───── Records for processing ─────

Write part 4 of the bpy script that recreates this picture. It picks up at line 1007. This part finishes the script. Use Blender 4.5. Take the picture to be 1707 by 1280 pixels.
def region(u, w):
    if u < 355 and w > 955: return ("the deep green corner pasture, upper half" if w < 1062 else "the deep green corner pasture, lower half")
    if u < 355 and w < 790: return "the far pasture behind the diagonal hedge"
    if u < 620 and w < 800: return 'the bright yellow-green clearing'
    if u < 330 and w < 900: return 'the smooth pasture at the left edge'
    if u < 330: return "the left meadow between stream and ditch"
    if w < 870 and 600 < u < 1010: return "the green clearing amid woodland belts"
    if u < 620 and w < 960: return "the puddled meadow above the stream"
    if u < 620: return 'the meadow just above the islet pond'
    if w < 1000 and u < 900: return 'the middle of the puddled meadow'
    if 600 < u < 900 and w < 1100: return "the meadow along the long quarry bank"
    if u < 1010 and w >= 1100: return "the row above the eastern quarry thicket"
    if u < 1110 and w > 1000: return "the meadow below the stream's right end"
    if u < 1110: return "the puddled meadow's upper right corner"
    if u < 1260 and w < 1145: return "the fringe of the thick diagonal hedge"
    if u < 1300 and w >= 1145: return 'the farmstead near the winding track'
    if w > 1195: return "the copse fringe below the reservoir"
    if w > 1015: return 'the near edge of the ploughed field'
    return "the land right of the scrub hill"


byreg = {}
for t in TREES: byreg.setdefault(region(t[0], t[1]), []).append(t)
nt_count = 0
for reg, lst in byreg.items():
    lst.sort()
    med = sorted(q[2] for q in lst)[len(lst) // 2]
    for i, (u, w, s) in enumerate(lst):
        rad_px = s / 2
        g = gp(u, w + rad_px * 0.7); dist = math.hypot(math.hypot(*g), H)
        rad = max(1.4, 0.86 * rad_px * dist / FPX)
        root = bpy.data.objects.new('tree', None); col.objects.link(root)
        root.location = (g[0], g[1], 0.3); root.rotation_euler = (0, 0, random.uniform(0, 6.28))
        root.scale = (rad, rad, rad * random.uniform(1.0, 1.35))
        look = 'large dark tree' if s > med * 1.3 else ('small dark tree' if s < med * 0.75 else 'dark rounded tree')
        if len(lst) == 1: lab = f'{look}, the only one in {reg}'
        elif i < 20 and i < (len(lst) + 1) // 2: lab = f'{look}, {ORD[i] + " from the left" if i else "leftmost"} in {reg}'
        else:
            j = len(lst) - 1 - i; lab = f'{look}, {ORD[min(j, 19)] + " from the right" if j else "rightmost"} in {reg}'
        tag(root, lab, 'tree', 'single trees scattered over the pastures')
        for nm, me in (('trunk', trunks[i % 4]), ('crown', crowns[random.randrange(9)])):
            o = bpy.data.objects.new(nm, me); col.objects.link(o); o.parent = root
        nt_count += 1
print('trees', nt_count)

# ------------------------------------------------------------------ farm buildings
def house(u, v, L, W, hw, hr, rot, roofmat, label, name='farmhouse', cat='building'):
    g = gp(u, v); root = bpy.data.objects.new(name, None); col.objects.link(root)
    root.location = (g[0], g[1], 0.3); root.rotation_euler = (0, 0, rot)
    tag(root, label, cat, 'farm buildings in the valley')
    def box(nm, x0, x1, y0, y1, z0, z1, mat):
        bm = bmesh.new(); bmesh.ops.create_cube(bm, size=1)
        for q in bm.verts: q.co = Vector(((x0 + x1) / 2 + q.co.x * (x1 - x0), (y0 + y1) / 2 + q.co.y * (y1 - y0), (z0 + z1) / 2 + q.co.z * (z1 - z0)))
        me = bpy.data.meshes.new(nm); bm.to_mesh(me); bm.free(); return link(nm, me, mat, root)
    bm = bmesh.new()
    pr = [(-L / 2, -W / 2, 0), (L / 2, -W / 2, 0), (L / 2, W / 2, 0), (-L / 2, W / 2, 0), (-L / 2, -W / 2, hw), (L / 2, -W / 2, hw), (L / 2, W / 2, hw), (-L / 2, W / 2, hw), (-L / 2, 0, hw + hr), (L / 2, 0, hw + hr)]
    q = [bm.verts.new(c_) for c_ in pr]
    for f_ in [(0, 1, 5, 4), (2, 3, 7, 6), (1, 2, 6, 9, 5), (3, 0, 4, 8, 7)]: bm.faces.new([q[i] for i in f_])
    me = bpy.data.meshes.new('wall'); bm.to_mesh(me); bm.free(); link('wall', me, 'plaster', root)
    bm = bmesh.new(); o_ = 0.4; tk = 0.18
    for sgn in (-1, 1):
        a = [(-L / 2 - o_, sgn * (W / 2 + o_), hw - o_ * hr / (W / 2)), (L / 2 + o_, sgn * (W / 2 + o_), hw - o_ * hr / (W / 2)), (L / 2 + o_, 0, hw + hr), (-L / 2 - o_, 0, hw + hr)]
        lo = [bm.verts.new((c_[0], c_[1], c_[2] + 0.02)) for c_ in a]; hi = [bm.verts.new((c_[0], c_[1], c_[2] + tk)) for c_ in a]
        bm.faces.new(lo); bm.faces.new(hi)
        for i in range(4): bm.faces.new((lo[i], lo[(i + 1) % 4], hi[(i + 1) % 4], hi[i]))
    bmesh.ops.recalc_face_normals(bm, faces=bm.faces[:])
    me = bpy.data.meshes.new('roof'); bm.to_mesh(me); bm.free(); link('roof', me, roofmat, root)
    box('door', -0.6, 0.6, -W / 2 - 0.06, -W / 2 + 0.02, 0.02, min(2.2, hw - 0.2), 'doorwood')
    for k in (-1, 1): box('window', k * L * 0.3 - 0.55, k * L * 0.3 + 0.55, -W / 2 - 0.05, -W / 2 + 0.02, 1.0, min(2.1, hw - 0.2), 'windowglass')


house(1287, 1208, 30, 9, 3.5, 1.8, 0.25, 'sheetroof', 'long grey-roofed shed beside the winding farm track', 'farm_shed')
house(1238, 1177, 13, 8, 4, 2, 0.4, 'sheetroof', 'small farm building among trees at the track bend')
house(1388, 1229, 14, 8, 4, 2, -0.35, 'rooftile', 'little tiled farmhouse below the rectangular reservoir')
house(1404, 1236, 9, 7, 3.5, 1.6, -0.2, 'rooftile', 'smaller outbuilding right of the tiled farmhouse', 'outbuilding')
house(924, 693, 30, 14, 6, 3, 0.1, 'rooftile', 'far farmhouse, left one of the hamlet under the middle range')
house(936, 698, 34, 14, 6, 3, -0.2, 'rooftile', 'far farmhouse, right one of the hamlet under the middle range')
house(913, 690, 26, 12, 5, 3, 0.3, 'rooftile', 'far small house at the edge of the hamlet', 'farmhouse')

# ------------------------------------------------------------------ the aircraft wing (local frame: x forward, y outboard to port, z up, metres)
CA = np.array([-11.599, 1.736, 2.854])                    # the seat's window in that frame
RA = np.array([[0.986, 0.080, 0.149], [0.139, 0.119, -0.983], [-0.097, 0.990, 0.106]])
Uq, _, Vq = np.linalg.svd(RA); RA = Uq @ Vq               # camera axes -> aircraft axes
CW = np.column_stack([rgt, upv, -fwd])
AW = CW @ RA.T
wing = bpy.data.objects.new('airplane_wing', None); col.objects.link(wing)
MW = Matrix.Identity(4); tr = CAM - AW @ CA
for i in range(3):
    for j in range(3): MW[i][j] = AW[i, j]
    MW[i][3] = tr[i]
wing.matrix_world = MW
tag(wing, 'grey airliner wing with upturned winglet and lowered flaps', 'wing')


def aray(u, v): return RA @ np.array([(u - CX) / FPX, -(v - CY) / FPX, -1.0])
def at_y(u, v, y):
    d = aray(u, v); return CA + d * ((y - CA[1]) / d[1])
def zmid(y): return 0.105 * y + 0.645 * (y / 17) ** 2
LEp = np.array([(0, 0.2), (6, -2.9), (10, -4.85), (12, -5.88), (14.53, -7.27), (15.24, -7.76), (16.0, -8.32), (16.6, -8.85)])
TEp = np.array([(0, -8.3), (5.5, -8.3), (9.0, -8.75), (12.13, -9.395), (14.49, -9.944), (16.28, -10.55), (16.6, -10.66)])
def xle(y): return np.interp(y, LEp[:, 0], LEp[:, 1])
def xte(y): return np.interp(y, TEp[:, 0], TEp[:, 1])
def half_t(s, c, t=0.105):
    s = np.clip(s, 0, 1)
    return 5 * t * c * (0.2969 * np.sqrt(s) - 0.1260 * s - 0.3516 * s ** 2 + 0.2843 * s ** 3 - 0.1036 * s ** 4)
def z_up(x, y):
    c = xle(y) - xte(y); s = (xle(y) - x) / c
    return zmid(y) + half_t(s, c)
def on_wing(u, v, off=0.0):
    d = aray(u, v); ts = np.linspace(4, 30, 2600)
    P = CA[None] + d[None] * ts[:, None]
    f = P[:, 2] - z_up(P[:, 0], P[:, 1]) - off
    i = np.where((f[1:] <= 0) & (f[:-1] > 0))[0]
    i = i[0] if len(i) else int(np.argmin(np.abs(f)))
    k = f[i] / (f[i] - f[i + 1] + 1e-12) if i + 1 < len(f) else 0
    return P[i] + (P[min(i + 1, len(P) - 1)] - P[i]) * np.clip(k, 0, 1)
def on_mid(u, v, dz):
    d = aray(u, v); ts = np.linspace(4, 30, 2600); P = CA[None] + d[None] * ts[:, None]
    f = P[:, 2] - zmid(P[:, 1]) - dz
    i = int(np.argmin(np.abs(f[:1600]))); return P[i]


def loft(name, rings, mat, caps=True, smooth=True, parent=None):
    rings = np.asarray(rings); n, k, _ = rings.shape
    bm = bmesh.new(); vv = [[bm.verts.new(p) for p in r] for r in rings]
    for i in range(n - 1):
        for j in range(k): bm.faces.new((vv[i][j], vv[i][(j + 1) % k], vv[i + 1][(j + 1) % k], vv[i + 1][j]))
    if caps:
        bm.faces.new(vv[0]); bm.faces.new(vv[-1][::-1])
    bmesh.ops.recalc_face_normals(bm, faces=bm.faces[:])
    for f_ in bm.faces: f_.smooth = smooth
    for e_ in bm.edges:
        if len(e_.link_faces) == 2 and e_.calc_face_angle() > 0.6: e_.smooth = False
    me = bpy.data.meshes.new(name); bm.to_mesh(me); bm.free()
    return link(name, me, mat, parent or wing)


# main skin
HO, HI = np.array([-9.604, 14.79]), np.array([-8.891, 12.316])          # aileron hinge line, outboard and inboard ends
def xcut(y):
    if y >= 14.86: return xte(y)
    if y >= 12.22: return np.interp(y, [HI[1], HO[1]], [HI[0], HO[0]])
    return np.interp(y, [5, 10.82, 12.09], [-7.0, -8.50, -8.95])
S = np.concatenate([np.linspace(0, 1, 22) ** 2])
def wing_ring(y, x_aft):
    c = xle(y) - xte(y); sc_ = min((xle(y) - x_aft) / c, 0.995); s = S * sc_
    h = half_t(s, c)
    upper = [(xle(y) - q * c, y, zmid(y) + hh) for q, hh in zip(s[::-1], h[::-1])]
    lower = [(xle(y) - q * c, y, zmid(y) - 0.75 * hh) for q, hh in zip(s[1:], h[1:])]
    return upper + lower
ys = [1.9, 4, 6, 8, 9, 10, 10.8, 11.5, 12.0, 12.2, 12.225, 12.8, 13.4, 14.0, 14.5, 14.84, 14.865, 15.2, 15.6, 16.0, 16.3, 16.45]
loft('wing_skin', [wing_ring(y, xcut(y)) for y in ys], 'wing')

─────
───── Records for processing ─────

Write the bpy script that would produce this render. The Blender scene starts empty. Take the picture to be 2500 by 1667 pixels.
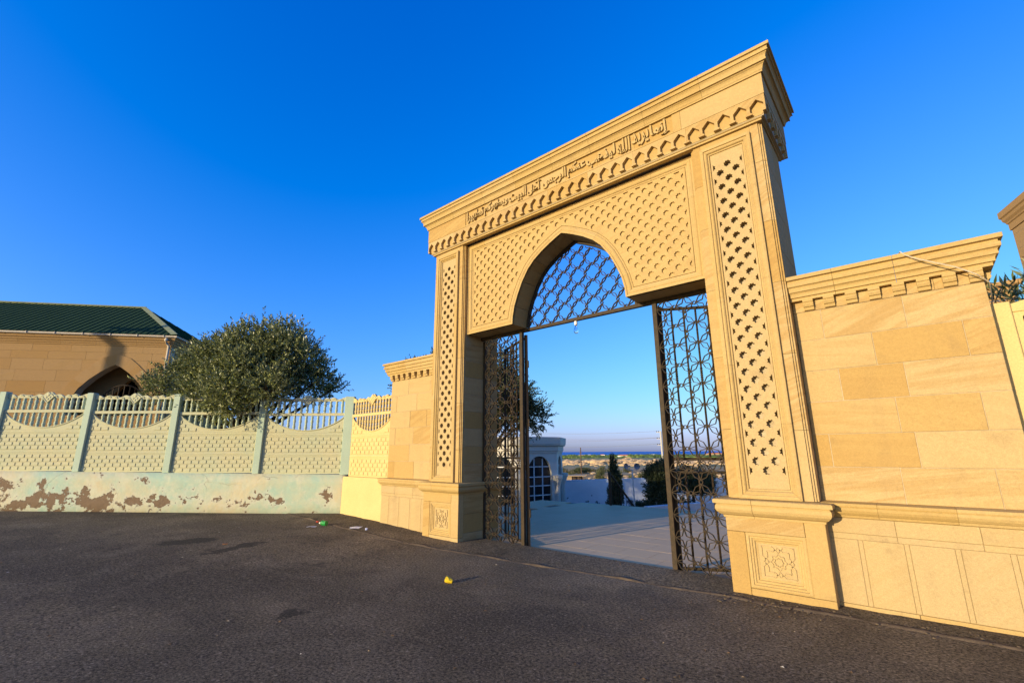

─────

# What needs to be done
Extract exactly and only these lines: the line containing "Write part 4", the line containing "land right of", and every line between them.

# Exercise solution
Write part 4 of the bpy script that recreates this picture. It picks up at line 1007. This part finishes the script. Use Blender 4.5. Take the picture to be 1707 by 1280 pixels.
def region(u, w):
    if u < 355 and w > 955: return ("the deep green corner pasture, upper half" if w < 1062 else "the deep green corner pasture, lower half")
    if u < 355 and w < 790: return "the far pasture behind the diagonal hedge"
    if u < 620 and w < 800: return 'the bright yellow-green clearing'
    if u < 330 and w < 900: return 'the smooth pasture at the left edge'
    if u < 330: return "the left meadow between stream and ditch"
    if w < 870 and 600 < u < 1010: return "the green clearing amid woodland belts"
    if u < 620 and w < 960: return "the puddled meadow above the stream"
    if u < 620: return 'the meadow just above the islet pond'
    if w < 1000 and u < 900: return 'the middle of the puddled meadow'
    if 600 < u < 900 and w < 1100: return "the meadow along the long quarry bank"
    if u < 1010 and w >= 1100: return "the row above the eastern quarry thicket"
    if u < 1110 and w > 1000: return "the meadow below the stream's right end"
    if u < 1110: return "the puddled meadow's upper right corner"
    if u < 1260 and w < 1145: return "the fringe of the thick diagonal hedge"
    if u < 1300 and w >= 1145: return 'the farmstead near the winding track'
    if w > 1195: return "the copse fringe below the reservoir"
    if w > 1015: return 'the near edge of the ploughed field'
    return "the land right of the scrub hill"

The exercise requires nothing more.